The Guitar Wizardry of Eric Johnson and the Limits of Naturalistic Evolution
Earlier this week, my wife and I enjoyed a concert at the Mercury Ballroom from one of my favorite musicians, Grammy Award-winning guitarist Eric Johnson. Listening to song after song that coupled extraordinary technical skill with blinding flashes of improvisation, I could not keep myself from considering the absurdity of thinking that such order and complexity could emerge from nothing more than random chance and fortuitous mutations.
Naturalistic evolution ought to reduce, or even to eliminate, creativity that makes no net contribution to survival. And yet, there are forms of music that require far more from the composer and performer than the music could ever give back in the form of survival and reproduction.
Beyond that, our own appreciation of these minglings of melody and harmony and rhythm requires something deeper than naturalistic models of evolution can adequately explain. Philosopher Anthony O’Hear recognizes as much in his excellent book Beyond Evolution: Human Nature and the Limits of Evolutionary Explanation:
Appreciation of things external to us [reflects] a deep and pre-conscious harmony between us and the world. ... But how could we think of an aesthetic justification of experience ... unless our aesthetic experience was sustained by a divine will revealed in the universe? ... This is a dilemma I cannot solve or tackle head on.
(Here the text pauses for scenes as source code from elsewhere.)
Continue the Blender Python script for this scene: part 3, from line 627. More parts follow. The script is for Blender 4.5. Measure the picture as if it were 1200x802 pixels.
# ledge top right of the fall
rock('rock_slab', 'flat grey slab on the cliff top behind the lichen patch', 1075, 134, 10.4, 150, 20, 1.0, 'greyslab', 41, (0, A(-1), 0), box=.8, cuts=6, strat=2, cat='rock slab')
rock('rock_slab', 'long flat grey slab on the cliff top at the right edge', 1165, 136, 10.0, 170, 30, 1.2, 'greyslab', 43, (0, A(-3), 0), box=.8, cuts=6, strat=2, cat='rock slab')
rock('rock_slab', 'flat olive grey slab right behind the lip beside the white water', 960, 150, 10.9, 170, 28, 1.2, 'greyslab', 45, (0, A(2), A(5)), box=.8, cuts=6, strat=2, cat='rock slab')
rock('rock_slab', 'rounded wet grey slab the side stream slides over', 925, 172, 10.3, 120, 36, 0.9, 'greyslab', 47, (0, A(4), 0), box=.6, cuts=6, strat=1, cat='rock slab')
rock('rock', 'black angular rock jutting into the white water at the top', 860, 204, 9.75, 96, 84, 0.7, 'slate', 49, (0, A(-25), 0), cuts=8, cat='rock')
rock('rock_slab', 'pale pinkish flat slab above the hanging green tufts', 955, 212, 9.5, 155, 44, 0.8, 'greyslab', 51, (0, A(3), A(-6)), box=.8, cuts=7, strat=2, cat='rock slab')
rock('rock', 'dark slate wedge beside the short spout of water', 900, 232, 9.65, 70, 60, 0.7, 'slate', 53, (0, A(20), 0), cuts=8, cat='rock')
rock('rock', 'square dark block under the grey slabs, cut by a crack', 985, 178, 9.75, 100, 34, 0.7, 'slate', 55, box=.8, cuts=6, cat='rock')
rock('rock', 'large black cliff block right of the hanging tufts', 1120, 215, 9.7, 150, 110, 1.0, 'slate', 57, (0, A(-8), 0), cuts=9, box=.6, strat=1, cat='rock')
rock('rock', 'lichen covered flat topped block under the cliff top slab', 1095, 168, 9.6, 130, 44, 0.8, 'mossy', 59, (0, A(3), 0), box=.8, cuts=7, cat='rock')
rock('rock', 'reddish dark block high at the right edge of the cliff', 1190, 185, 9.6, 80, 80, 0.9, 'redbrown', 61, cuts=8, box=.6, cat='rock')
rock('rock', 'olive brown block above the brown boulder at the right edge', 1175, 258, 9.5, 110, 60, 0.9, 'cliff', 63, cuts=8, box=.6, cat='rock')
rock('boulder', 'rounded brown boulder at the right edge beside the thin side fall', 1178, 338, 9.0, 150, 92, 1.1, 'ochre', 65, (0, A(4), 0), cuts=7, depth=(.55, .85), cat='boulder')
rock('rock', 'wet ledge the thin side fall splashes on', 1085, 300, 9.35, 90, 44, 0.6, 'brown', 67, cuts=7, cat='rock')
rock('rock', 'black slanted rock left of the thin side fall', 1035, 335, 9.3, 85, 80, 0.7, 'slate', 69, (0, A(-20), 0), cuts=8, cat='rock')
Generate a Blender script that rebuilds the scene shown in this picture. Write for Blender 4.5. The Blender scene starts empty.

Even if I lost every other vestige of faith, I would still believe in God because I cannot explain the reality of music without some appeal to a Creator. Kurt Vonnegut spoke more truth than he knew when he wrote,
If I should ever die, God forbid, let this be my epitaph:
THE ONLY PROOF HE NEEDED
FOR THE EXISTENCE OF GOD
WAS MUSIC
Music alone isn’t enough to get anyone to the good news of Jesus, but it provides plenteous evidence for the existence of a God who abounds in goodness and beauty.